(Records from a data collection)
□ □ □ □ □

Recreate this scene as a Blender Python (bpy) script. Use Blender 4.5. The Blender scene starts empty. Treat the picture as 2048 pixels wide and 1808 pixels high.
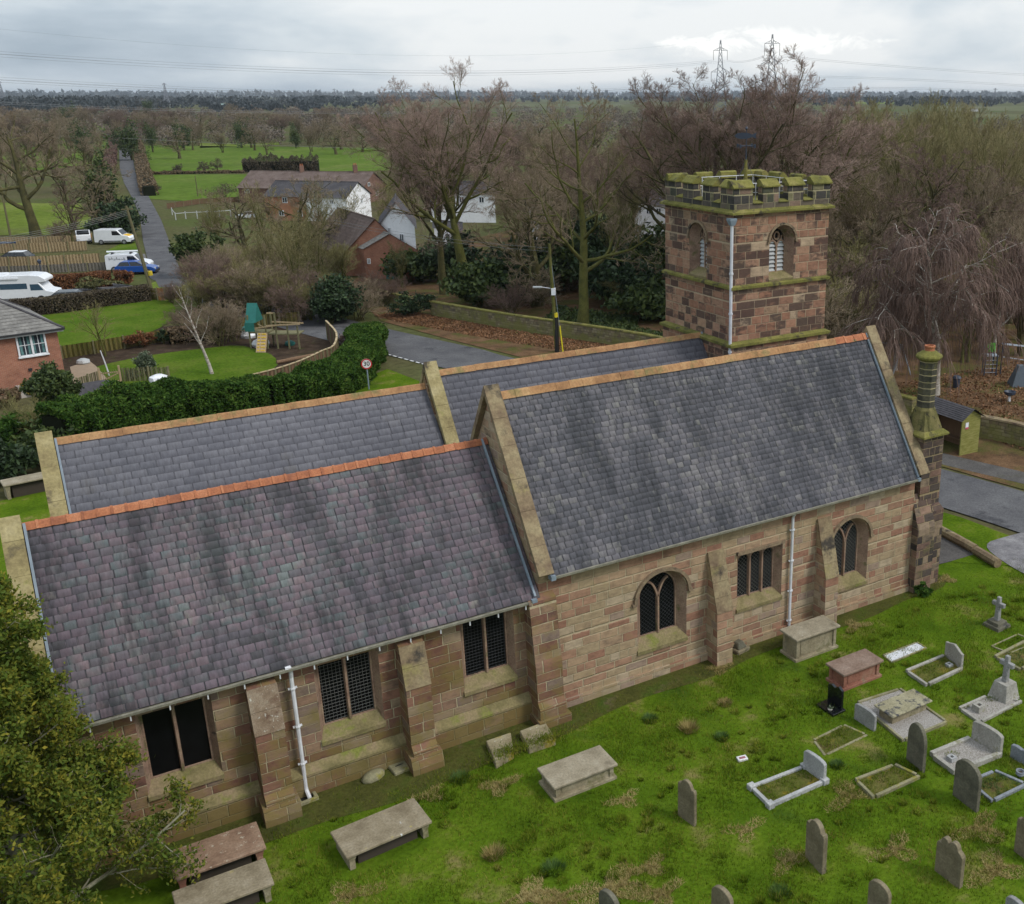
import bpy, math, random
import numpy as np
from mathutils import Vector, Matrix
from mathutils.geometry import tessellate_polygon
R = math.radians
scene = bpy.context.scene
COL = scene.collection

# ------------------------------------------------------------------ camera
F, CX, CY, YAW, PIT = 2062.5, 1360.0, 865.2, .574, .317      # solved from the church's own right angles (2048 x 1808 px)
CAM = np.array([-11.563, -25.075, 18.07])
cam = bpy.data.cameras.new('camera')
cam_o = bpy.data.objects.new('camera', cam); COL.objects.link(cam_o)
cam_o.location = CAM
cam_o.rotation_euler = (math.pi/2 - PIT, 0, -YAW)
cam.sensor_fit = 'HORIZONTAL'; cam.sensor_width = 36
cam.lens = F/2048*36
cam.shift_x = (1024-CX)/2048; cam.shift_y = (CY-904)/2048
cam.clip_start = .1; cam.clip_end = 60000
scene.camera = cam_o

# ------------------------------------------------------------------ light
SUN_EL, SUN_AZ, EXPO, SKY_K = 46, -52, 0.42, .08               # azimuth measured from +X (west) in degrees
scene.view_settings.view_transform = 'Standard'
scene.view_settings.look = 'None'
scene.view_settings.exposure = EXPO
scene.view_settings.gamma = 1
scene.view_settings.use_curve_mapping = False
sl = bpy.data.lights.new('sun', 'SUN'); sl.energy = 1.5; sl.angle = R(16); sl.color = (1, .965, .91)
so = bpy.data.objects.new('sun', sl); COL.objects.link(so)
sd = Vector((math.cos(R(SUN_EL))*math.cos(R(SUN_AZ)), math.cos(R(SUN_EL))*math.sin(R(SUN_AZ)), math.sin(R(SUN_EL))))
so.rotation_euler = (-sd).to_track_quat('-Z', 'Y').to_euler()
so.location = (0, 0, 80)

# ------------------------------------------------------------------ node helpers
def nd(nt, typ, props=None, **ins):
    n = nt.nodes.new('ShaderNode'+typ)
    for k, v in (props or {}).items(): setattr(n, k, v)
    for k, v in ins.items():
        s = n.inputs[int(k[1:])] if k[0] == 'i' and k[1:].isdigit() else n.inputs[k.replace('_', ' ')]
        if isinstance(v, bpy.types.NodeSocket): nt.links.new(v, s)
        else: s.default_value = v
    return n
def mth(nt, op, a, b=0.0, c=None):
    k = dict(i0=a, i1=b)
    if c is not None: k['i2'] = c
    return nd(nt, 'Math', {'operation': op}, **k).outputs[0]
def c4(c): return (c[0], c[1], c[2], 1)
def mixc(nt, f, a, b, mode='MIX'):
    n = nt.nodes.new('ShaderNodeMix'); n.data_type = 'RGBA'; n.blend_type = mode
    for i, v in ((0, f), (6, a), (7, b)):
        if isinstance(v, bpy.types.NodeSocket): nt.links.new(v, n.inputs[i])
        else: n.inputs[i].default_value = v if i == 0 else c4(v)
    return n.outputs[2]
def ramp(nt, f, stops, interp='LINEAR'):
    n = nt.nodes.new('ShaderNodeValToRGB'); n.color_ramp.interpolation = interp
    e = n.color_ramp.elements
    while len(e) < len(stops): e.new(.5)
    for el, (p, c) in zip(e, stops):
        el.position = p; el.color = c4(c) if not isinstance(c, (int, float)) else (c, c, c, 1)
    nt.links.new(f, n.inputs[0])
    return n.outputs[0]
def noise(nt, vec, scale, detail=4, rough=.55, dist=0.0):
    k = dict(Scale=scale, Detail=detail, Roughness=rough, Distortion=dist)
    if vec is not None: k['Vector'] = vec
    return nd(nt, 'TexNoise', None, **k).outputs[0]
def maprange(nt, v, a, b, c=0.0, d=1.0):
    return nd(nt, 'MapRange', None, i0=v, i1=a, i2=b, i3=c, i4=d).outputs[0]
def scalev(nt, vec, s):
    return nd(nt, 'VectorMath', {'operation': 'MULTIPLY'}, i0=vec, i1=s).outputs[0]
def base(name, rough=.85, spec=.25):
    m = bpy.data.materials.new(name); m.use_nodes = True
    nt = m.node_tree; b = nt.nodes['Principled BSDF']
    b.inputs['Roughness'].default_value = rough
    b.inputs['Specular IOR Level'].default_value = spec
    return m, nt, b
def bump(nt, b, h, strength=.5, dist=.02):
    n = nd(nt, 'Bump', None, Height=h, Strength=strength, Distance=dist)
    nt.links.new(n.outputs[0], b.inputs['Normal'])
def coord(nt, which='Object'):
    if which == 'World': return nd(nt, 'NewGeometry').outputs['Position']
    return nd(nt, 'TexCoord').outputs[which]
def mottle(name, stops, scale=2.0, detail=6, rough=.85, spots=(), bmp=.3, bdist=.02, fine=None, which='Object', stretch=None, metal=0, spec=.25, island=0):
    """noise-ramped surface; spots = (colour, scale, threshold, softness)"""
    m, nt, b = base(name, rough, spec)
    v = coord(nt, which)
    if stretch: v = scalev(nt, v, stretch)
    n1 = noise(nt, v, scale, detail, .62)
    if island:
        ri = nd(nt, 'NewGeometry').outputs['Random Per Island']
        n1 = mth(nt, 'ADD', mth(nt, 'MULTIPLY', n1, 1-island), mth(nt, 'MULTIPLY', ri, island))
    c = ramp(nt, n1, stops)
    for col, sc, th, so_ in spots:
        s = noise(nt, v, sc, 5, .65)
        c = mixc(nt, maprange(nt, s, th, th+so_), c, col)
    f = noise(nt, v, fine or scale*9, 3, .6)
    c = mixc(nt, 1.0, c, ramp(nt, f, [(.25, .72), (.75, 1.22)]), 'MULTIPLY')
    nt.links.new(c, b.inputs['Base Color'])
    b.inputs['Metallic'].default_value = metal
    if bmp: bump(nt, b, f, bmp, bdist)
    return m
def plain(name, col, rough=.5, metal=0, spec=.4, var=.12):
    m, nt, b = base(name, rough, spec)
    f = noise(nt, coord(nt), 3.5, 4, .6)
    lo = [x*(1-var) for x in col]; hi = [min(1, x*(1+var)) for x in col]
    nt.links.new(ramp(nt, f, [(.3, lo), (.7, hi)]), b.inputs['Base Color'])
    b.inputs['Metallic'].default_value = metal
    return m
def leafmat(name, stops, trans=.25, rough=.6, spec=.3, bigw=.38, bigs=.9):
    m, nt, b = base(name, rough, spec)
    ri = nd(nt, 'NewGeometry').outputs['Random Per Island']
    big = maprange(nt, noise(nt, coord(nt), bigs, 4, .55), .28, .72)
    f = mth(nt, 'ADD', mth(nt, 'MULTIPLY', ri, 1-bigw), mth(nt, 'MULTIPLY', big, bigw))
    c = ramp(nt, f, stops)
    nt.links.new(c, b.inputs['Base Color'])
    if trans:
        t = nd(nt, 'BsdfTranslucent', None, Color=c)
        mx = nd(nt, 'MixShader', None, i0=trans, i1=b.outputs[0], i2=t.outputs[0])
        nt.links.new(mx.outputs[0], nt.nodes['Material Output'].inputs[0])
    return m
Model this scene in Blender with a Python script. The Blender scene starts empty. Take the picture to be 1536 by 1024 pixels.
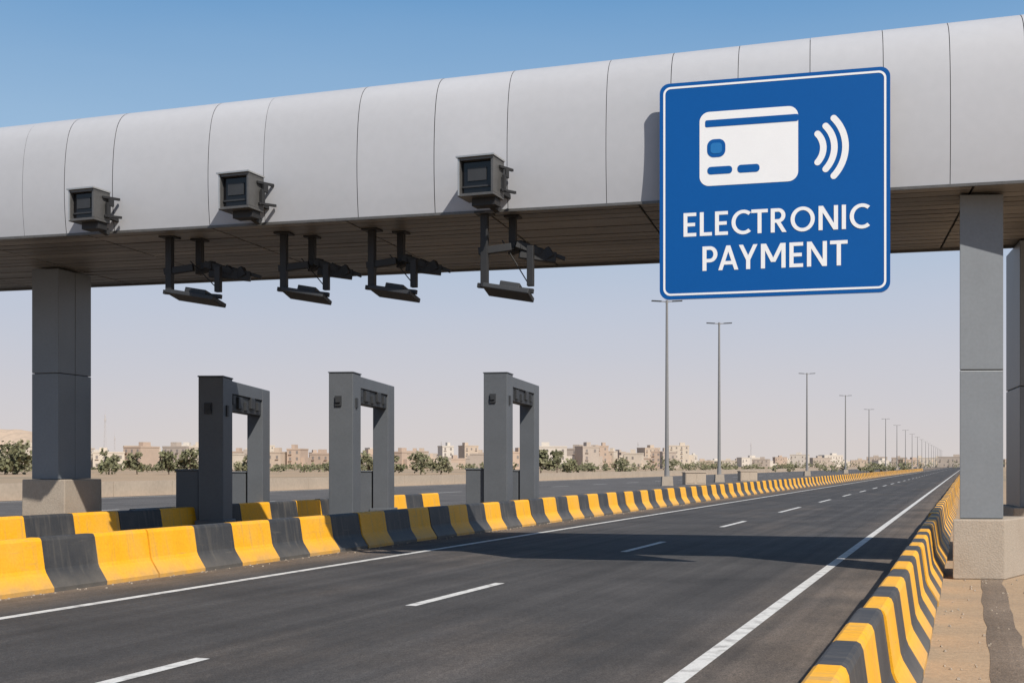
import bpy, math, random
from mathutils import Vector, Matrix
random.seed(7)
sc=bpy.context.scene
R=math.radians

# ------------------------------------------------------------ materials
def mat(name,col,rough=0.8,var=0.15,scale=3.0,scale2=40.0,bump=0.0,metal=0.0,tint=None,tint_amt=0.4,island=0.0,spec=0.5,stretch=None):
    m=bpy.data.materials.new(name); m.use_nodes=True
    nt=m.node_tree; N=nt.nodes; L=nt.links
    b=N['Principled BSDF']; b.inputs['Roughness'].default_value=rough
    b.inputs['Metallic'].default_value=metal
    b.inputs['Specular IOR Level'].default_value=spec
    tc=N.new('ShaderNodeTexCoord'); src=tc.outputs['Object']
    if stretch:
        mp=N.new('ShaderNodeMapping'); mp.inputs['Scale'].default_value=stretch
        L.new(src,mp.inputs['Vector']); src2=mp.outputs['Vector']
    else: src2=src
    n1=N.new('ShaderNodeTexNoise'); n1.inputs['Scale'].default_value=scale; n1.inputs['Detail'].default_value=6
    L.new(src2,n1.inputs['Vector'])
    n2=N.new('ShaderNodeTexNoise'); n2.inputs['Scale'].default_value=scale2; n2.inputs['Detail'].default_value=3
    L.new(src,n2.inputs['Vector'])
    add=N.new('ShaderNodeMath'); add.operation='ADD'
    L.new(n1.outputs['Fac'],add.inputs[0]); L.new(n2.outputs['Fac'],add.inputs[1])
    mr=N.new('ShaderNodeMapRange'); mr.inputs['From Min'].default_value=0.65; mr.inputs['From Max'].default_value=1.35
    mr.inputs['To Min'].default_value=1-var; mr.inputs['To Max'].default_value=1+var
    L.new(add.outputs[0],mr.inputs['Value'])
    base=N.new('ShaderNodeMix'); base.data_type='RGBA'
    base.inputs['A'].default_value=(*col,1); base.inputs['B'].default_value=(*(tint or col),1)
    if tint:
        mt=N.new('ShaderNodeMapRange'); mt.inputs['From Min'].default_value=0.45; mt.inputs['From Max'].default_value=0.7
        mt.inputs['To Max'].default_value=tint_amt
        L.new(n1.outputs['Fac'],mt.inputs['Value']); L.new(mt.outputs[0],base.inputs['Factor'])
    else: base.inputs['Factor'].default_value=0
    val=mr.outputs[0]
    if island>0:
        g=N.new('ShaderNodeNewGeometry'); mi=N.new('ShaderNodeMapRange')
        mi.inputs['To Min'].default_value=1-island; mi.inputs['To Max'].default_value=1+island
        L.new(g.outputs['Random Per Island'],mi.inputs['Value'])
        mm=N.new('ShaderNodeMath'); mm.operation='MULTIPLY'
        L.new(val,mm.inputs[0]); L.new(mi.outputs[0],mm.inputs[1]); val=mm.outputs[0]
    sc_=N.new('ShaderNodeVectorMath'); sc_.operation='SCALE'
    L.new(base.outputs['Result'],sc_.inputs[0]); L.new(val,sc_.inputs['Scale'])
    L.new(sc_.outputs[0],b.inputs['Base Color'])
    if bump>0:
        bp=N.new('ShaderNodeBump'); bp.inputs['Strength'].default_value=bump; bp.inputs['Distance'].default_value=0.02
        L.new(n2.outputs['Fac'],bp.inputs['Height']); L.new(bp.outputs[0],b.inputs['Normal'])
    return m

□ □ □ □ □

◆ **SHORT EXERCISE**
Gather up the lines containing the word "pixels" from these records and copy them.

◆ **SOLUTION FOR THIS PROBLEM**
Recreate this scene as a Blender Python (bpy) script. Use Blender 4.5. The Blender scene starts empty. Treat the picture as 2048 pixels wide and 1808 pixels high.
Model this scene in Blender with a Python script. The Blender scene starts empty. Take the picture to be 1536 by 1024 pixels.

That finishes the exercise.